* Begin *

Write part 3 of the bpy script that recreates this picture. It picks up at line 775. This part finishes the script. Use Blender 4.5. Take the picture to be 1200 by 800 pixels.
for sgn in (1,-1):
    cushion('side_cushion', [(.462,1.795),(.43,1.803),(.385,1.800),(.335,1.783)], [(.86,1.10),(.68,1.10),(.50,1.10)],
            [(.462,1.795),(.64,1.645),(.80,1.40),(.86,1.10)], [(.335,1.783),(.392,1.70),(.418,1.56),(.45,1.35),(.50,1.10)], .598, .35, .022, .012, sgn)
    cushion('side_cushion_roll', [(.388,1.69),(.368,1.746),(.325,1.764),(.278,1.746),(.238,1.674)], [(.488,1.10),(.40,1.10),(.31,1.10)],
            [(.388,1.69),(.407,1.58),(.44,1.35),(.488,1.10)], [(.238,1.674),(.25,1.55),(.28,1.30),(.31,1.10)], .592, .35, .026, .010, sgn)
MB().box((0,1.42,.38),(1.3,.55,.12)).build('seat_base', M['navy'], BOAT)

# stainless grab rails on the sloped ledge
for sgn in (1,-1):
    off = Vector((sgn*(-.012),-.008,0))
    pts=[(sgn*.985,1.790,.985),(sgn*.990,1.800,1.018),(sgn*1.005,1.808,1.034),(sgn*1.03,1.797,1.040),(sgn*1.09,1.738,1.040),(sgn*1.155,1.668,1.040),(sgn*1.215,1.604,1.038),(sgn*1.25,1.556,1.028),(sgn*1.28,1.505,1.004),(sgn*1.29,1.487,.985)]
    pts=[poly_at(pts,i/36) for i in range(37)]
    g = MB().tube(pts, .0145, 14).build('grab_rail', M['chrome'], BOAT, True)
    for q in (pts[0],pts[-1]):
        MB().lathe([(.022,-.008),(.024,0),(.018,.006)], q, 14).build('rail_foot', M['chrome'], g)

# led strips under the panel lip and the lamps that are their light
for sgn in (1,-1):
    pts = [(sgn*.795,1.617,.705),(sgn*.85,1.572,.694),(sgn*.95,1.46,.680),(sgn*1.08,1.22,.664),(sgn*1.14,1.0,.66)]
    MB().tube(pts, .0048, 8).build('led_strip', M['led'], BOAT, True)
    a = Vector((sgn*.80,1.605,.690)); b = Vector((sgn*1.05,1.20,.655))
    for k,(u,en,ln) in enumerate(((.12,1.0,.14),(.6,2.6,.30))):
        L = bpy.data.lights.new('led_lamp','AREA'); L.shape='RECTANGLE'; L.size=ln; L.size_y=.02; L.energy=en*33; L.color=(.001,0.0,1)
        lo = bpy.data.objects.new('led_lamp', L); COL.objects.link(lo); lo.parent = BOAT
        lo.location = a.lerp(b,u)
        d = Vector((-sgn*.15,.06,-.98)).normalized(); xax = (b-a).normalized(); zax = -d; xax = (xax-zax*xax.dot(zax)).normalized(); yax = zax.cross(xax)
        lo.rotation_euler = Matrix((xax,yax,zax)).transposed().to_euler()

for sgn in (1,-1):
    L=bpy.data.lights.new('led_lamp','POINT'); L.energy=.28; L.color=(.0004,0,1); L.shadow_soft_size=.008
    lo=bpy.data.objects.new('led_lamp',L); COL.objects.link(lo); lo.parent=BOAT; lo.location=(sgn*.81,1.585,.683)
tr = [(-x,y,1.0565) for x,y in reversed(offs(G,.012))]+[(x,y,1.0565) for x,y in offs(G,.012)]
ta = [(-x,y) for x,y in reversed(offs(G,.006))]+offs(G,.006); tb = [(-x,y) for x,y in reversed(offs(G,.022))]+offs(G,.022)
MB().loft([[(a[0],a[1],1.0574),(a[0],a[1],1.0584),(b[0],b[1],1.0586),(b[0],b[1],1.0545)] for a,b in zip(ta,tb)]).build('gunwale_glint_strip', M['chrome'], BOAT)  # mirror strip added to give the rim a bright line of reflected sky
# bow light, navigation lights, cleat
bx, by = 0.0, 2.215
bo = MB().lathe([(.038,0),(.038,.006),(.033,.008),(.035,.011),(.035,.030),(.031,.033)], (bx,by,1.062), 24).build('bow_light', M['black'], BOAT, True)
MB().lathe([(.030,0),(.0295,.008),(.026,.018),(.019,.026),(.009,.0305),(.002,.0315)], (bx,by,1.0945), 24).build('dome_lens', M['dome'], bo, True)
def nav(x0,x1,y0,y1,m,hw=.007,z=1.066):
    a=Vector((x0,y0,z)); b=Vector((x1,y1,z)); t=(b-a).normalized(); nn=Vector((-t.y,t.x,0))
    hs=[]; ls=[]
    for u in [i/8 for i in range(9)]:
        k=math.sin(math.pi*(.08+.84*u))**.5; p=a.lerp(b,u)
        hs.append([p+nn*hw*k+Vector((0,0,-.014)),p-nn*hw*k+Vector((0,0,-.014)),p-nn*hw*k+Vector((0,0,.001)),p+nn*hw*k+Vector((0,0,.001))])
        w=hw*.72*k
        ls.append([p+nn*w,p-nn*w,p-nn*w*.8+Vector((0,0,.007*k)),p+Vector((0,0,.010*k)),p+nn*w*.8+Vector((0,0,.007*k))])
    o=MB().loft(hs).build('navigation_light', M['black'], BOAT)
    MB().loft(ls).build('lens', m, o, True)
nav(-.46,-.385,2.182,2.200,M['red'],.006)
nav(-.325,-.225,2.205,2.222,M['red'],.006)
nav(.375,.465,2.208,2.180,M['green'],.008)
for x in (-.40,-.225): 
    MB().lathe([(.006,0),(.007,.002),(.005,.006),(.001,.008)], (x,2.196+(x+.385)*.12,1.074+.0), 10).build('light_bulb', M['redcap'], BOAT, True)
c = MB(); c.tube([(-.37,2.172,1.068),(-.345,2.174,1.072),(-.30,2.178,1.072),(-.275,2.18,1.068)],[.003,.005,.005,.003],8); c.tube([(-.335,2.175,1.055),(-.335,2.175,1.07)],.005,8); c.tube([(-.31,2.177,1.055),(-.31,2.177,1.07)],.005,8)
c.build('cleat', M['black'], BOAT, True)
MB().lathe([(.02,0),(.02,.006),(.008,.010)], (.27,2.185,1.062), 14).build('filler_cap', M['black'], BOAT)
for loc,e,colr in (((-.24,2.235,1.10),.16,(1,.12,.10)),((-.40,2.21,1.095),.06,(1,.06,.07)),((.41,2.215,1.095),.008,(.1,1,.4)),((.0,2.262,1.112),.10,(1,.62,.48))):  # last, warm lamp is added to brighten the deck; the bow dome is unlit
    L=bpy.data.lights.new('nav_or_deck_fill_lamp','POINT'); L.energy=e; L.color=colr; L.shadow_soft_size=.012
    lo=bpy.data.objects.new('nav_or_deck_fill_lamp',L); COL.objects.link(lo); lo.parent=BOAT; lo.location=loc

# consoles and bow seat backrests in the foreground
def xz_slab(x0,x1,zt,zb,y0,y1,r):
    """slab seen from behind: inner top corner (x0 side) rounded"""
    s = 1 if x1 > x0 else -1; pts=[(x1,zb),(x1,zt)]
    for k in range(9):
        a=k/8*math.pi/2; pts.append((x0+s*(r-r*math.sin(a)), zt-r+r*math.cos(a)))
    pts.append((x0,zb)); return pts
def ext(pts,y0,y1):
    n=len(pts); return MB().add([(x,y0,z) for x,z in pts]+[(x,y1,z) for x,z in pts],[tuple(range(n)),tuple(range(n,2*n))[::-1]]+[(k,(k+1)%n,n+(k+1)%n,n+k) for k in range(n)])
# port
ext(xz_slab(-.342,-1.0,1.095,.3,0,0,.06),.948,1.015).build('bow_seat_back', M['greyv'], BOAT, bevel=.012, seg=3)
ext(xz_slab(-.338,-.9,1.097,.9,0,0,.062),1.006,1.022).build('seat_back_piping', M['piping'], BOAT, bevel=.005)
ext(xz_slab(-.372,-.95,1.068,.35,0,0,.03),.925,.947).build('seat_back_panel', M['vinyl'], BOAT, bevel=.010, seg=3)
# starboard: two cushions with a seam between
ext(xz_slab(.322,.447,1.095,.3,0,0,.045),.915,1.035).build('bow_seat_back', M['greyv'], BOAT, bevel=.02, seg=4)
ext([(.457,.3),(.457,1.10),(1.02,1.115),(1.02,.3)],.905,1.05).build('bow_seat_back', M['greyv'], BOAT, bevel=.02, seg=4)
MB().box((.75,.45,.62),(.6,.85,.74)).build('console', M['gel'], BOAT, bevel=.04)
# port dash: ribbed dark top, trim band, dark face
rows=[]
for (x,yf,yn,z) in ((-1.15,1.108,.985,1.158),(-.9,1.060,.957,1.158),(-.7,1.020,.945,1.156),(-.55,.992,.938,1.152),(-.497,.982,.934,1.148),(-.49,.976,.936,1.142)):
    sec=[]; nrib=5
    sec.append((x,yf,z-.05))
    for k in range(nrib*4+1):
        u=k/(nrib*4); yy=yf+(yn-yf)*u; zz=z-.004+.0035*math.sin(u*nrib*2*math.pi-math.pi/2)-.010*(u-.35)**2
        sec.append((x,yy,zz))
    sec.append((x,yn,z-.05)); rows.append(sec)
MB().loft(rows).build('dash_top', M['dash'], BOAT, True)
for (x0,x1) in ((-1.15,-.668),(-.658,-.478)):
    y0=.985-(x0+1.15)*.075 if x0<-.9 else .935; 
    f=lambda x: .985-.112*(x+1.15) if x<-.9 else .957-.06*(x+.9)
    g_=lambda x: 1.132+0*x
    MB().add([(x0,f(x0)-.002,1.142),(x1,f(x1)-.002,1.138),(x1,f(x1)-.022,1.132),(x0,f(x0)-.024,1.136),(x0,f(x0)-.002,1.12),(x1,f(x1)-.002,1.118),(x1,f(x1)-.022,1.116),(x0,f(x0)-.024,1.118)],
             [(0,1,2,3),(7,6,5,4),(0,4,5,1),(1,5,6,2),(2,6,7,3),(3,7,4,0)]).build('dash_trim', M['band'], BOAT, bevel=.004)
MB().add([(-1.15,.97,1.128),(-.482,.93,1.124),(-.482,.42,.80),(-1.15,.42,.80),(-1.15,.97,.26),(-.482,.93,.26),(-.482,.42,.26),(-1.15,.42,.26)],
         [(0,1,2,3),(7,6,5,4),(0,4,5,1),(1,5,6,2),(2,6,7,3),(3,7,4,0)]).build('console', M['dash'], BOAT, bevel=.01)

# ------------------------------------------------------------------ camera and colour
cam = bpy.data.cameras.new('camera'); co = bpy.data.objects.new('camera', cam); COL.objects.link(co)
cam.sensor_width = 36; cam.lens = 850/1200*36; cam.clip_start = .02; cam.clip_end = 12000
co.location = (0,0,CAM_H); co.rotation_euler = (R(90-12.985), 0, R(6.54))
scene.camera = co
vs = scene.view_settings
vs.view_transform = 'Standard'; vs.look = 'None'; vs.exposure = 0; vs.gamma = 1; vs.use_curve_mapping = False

* End *

Restate the first line and every line after it, word for word, stopping once the line with "14).build('rail_foot', M['chrome'], g)" is done.

#### [Answer for this exercise]
Write part 3 of the bpy script that recreates this picture. It picks up at line 775. This part finishes the script. Use Blender 4.5. Take the picture to be 1200 by 800 pixels.
for sgn in (1,-1):
    cushion('side_cushion', [(.462,1.795),(.43,1.803),(.385,1.800),(.335,1.783)], [(.86,1.10),(.68,1.10),(.50,1.10)],
            [(.462,1.795),(.64,1.645),(.80,1.40),(.86,1.10)], [(.335,1.783),(.392,1.70),(.418,1.56),(.45,1.35),(.50,1.10)], .598, .35, .022, .012, sgn)
    cushion('side_cushion_roll', [(.388,1.69),(.368,1.746),(.325,1.764),(.278,1.746),(.238,1.674)], [(.488,1.10),(.40,1.10),(.31,1.10)],
            [(.388,1.69),(.407,1.58),(.44,1.35),(.488,1.10)], [(.238,1.674),(.25,1.55),(.28,1.30),(.31,1.10)], .592, .35, .026, .010, sgn)
MB().box((0,1.42,.38),(1.3,.55,.12)).build('seat_base', M['navy'], BOAT)

# stainless grab rails on the sloped ledge
for sgn in (1,-1):
    off = Vector((sgn*(-.012),-.008,0))
    pts=[(sgn*.985,1.790,.985),(sgn*.990,1.800,1.018),(sgn*1.005,1.808,1.034),(sgn*1.03,1.797,1.040),(sgn*1.09,1.738,1.040),(sgn*1.155,1.668,1.040),(sgn*1.215,1.604,1.038),(sgn*1.25,1.556,1.028),(sgn*1.28,1.505,1.004),(sgn*1.29,1.487,.985)]
    pts=[poly_at(pts,i/36) for i in range(37)]
    g = MB().tube(pts, .0145, 14).build('grab_rail', M['chrome'], BOAT, True)
    for q in (pts[0],pts[-1]):
        MB().lathe([(.022,-.008),(.024,0),(.018,.006)], q, 14).build('rail_foot', M['chrome'], g)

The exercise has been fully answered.